No que respeita ao critério relativo à duração da participação da Pometon na infração única e continuada em causa, o Tribunal Geral considerou, antes de mais, que esta condição já foi devidamente tomada em consideração, aquando da fixação, pela Comissão, do montante de base da coima, não contestado pela Pometon. Em seguida, no que se refere à aplicação do critério jurídico da gravidade da infração, o Tribunal de Justiça observou que lhe incumbe determinar um nível de adaptação do montante de base da coima que seja proporcionada, à luz dos critérios que considera adequados, à gravidade da infração cometida pela Pometon, e que seja também suficientemente dissuasivo. A este propósito, o Tribunal Geral considerou apropriado tomar em consideração, no exercício da sua competência de plena jurisdição, antes de mais a responsabilidade individual da Pometon na participação no cartel em causa, em seguida, a capacidade desta empresa de prejudicar, pelo seu comportamento ilícito, a concorrência no mercado dos abrasivos e, por último, a sua dimensão, comparando, para cada um destes diferentes fatores, a responsabilidade e a situação individual da Pometon com a das outras partes no cartel. Nas circunstâncias do caso em apreço, estes elementos levaram o Tribunal Geral a conceder à Pometon uma percentagem de redução excecional de 75% do montante de base da coima sobre o montante de base da coima ajustado a título de circunstâncias atenuantes, como determinado na decisão impugnada, e a fixar assim o montante da coima aplicada à Pometon em 3 873 375 euros.

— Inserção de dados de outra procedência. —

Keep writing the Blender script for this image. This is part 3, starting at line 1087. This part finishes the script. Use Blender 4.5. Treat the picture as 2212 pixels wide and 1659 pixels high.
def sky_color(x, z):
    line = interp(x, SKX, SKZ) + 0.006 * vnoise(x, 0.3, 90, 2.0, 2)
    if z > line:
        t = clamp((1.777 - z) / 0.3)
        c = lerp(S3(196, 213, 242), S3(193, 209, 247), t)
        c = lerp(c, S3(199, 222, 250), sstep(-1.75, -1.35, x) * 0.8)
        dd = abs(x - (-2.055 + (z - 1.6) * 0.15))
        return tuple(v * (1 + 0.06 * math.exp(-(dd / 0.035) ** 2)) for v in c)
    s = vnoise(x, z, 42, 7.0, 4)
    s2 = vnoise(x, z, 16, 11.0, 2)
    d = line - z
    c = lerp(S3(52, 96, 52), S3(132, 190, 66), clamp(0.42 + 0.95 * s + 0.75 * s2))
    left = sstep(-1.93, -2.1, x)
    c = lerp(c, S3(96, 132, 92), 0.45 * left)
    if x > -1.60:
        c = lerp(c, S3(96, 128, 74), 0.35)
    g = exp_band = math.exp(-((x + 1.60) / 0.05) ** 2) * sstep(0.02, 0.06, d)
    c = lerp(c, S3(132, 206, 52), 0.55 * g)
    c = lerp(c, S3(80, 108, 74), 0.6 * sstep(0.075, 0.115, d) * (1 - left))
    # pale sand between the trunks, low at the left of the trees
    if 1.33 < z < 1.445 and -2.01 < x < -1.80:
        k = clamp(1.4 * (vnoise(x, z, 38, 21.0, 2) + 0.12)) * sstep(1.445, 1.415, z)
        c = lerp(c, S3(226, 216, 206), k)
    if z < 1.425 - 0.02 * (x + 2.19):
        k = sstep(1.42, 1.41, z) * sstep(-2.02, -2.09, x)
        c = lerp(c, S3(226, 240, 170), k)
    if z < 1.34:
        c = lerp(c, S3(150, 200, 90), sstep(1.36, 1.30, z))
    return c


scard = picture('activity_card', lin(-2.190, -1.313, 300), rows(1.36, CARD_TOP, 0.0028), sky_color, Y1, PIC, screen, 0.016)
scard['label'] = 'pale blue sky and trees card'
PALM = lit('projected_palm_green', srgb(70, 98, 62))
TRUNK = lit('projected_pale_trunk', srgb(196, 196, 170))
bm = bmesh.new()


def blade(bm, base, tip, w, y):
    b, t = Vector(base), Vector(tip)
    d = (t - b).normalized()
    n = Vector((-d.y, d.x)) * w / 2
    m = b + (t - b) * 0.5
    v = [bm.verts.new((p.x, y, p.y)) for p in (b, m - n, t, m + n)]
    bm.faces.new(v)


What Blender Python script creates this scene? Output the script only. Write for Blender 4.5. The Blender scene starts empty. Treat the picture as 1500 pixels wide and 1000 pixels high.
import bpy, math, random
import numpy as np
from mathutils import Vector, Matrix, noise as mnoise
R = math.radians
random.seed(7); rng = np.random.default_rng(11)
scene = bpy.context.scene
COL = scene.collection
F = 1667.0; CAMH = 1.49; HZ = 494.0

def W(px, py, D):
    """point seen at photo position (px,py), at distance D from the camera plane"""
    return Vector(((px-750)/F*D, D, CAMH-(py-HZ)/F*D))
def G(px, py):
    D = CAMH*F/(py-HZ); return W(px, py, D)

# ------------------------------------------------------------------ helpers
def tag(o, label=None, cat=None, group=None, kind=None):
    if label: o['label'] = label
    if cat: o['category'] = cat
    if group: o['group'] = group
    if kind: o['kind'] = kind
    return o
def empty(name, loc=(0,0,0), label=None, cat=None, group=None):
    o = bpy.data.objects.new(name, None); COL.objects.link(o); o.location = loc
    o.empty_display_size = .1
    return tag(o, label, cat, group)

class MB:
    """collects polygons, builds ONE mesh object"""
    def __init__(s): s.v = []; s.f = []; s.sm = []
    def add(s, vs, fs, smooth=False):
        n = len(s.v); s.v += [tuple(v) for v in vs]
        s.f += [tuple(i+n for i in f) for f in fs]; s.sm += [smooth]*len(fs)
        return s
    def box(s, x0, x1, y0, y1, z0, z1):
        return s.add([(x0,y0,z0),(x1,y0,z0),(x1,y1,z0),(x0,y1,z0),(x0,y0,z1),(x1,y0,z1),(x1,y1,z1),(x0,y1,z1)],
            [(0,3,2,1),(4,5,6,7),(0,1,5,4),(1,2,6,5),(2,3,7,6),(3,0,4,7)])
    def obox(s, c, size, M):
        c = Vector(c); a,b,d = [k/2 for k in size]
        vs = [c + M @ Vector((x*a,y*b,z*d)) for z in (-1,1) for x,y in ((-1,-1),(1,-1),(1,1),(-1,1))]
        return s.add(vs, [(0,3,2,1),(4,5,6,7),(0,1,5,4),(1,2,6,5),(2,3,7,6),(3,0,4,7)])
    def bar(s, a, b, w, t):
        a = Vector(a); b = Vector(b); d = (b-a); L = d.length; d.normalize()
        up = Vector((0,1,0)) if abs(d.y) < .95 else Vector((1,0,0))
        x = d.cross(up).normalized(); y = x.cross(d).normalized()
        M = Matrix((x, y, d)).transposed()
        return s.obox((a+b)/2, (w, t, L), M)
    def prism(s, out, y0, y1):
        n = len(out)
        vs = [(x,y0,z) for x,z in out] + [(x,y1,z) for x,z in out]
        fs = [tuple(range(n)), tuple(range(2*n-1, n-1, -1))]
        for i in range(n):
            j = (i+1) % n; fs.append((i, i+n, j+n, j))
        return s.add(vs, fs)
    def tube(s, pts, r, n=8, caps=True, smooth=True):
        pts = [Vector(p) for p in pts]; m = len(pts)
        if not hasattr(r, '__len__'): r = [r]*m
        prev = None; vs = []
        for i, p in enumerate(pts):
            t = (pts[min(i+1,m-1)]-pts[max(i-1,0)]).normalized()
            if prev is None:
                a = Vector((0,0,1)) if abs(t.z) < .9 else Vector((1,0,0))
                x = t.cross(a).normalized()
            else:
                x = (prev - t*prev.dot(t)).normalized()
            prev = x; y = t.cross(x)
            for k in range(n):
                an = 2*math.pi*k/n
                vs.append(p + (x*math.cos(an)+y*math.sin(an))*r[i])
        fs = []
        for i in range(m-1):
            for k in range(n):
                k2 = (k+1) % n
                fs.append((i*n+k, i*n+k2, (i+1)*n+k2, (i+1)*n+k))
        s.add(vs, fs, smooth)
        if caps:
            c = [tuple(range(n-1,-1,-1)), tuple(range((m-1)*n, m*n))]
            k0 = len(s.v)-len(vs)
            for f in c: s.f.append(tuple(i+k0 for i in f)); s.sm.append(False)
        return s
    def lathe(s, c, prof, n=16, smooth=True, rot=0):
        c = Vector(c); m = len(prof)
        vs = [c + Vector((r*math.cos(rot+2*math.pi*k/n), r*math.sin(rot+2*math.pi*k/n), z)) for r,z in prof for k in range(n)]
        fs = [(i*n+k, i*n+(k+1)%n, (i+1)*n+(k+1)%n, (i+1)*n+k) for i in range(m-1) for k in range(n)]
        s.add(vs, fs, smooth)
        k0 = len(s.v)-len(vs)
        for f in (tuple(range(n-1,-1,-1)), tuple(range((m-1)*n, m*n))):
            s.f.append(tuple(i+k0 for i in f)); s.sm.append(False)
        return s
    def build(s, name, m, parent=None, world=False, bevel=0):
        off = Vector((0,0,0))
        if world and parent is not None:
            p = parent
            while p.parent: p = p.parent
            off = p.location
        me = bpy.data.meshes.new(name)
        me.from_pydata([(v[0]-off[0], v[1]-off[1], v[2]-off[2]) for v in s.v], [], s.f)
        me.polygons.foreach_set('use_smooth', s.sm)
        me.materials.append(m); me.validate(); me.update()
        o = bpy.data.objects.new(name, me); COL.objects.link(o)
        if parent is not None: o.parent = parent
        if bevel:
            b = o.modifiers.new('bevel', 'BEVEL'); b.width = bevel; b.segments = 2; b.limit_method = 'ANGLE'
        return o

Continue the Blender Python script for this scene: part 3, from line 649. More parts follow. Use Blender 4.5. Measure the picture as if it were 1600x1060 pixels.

1      Regulamento (CE) n.º 1/2003 do Conselho, de 16 de dezembro de 2002, relativo à execução das regras de concorrência estabelecidas nos artigos [101.º] e [102.º TFUE] (JO 2003, L 1, p. 1).


2      Orientações para o cálculo das coimas aplicadas por força do n.° 2, alínea a), do artigo 23.° do Regulamento (CE) n.° 1/2003 (JO 2006, C 210, p. 2).